読書記録35

虚偽証人(上) (扶桑社ミステリー)

虚偽証人(上) (扶桑社ミステリー)

虚偽証人(下) (扶桑社ミステリー)

虚偽証人(下) (扶桑社ミステリー)

’93年『見られている女』で作家デビュー、第2作の『最後の訴え』で、アメリカにおけるミステリーの最高峰、「MWA(アメリカ探偵作家クラブ)賞」’95年度ベスト
・ペイパーバック・オリジナル(最優秀オリジナル・ペイパーバック賞)を受賞したリザ
・スコットライン。

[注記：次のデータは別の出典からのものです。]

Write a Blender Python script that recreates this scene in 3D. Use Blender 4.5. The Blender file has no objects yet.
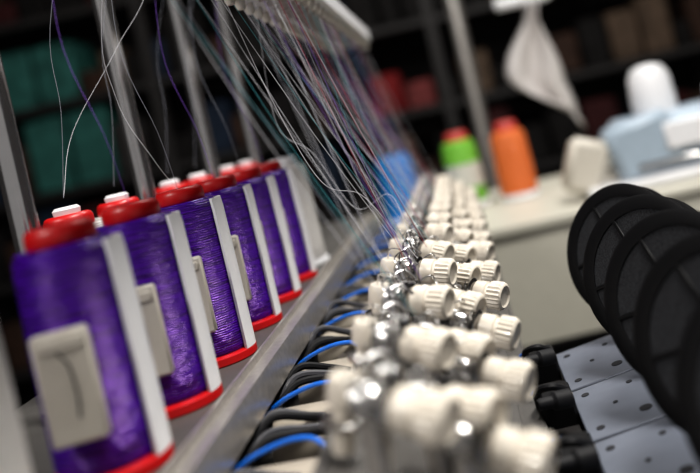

その後も『売名弁護』『逆転弁護』『代理弁護』(いずれも講談社文庫)などのリーガル・ミステリーを発表、今や中堅・ベストセラー作家である。
本書は、そんな彼女が’05年に上梓した12作目に当たる長編である。
舞台はペンシルヴェニア州フィラデルフィア。ヒロインは正義感あふれる新進の
連邦検事補ヴィッキ(ヴィクトリア)・アレグレッティ。ストーリーは、彼女が押し込み強盗の少年に銃を突きつけられるというショッキングなシーンで幕を開ける。実は検察局
から弁護士に転出した先輩から銃の偽装売買事件を引き継いで、冬のある夜にその秘密情報提供者に会いに行って思わぬ奇禍に遭遇したのだ。幸い彼女は無事だったが、相棒のATF(アルコール・タバコ・火気局)特別捜査官モーティが凶弾に倒れる。
そして妊娠中だった大事な証人も胎児ともども撃ち殺されてしまった。さらに証人宅
からは純度の高いコカインが見つかる。
信頼する相棒を殺されたヴィッキは、敵討ちとばかりに上司や組織の命も聞かずに
事件を追うのだが、それにはフィラデルフィアダウンタウンを根城にした大規模な
麻薬売買がからんでいた・・・。
ヴィッキとくだんの銃の売買事件の容疑者リヒーマが手を組んでの不法な捜査活動のスリル、彼女たちに襲いかかる危機、ヴィッキと同僚の妻帯者ダンとの禁断の
恋の行方、連続する殺人事件の恐怖と謎、思わぬ黒幕の正体とそのたくらみなど、
読みどころがぎっしり詰まっている。
本書は、ヴィッキをして「一週間のうちに一生分を生きたような」と思わせる、切れ目のない、一気読み必至のノンストップ・サスペンスである。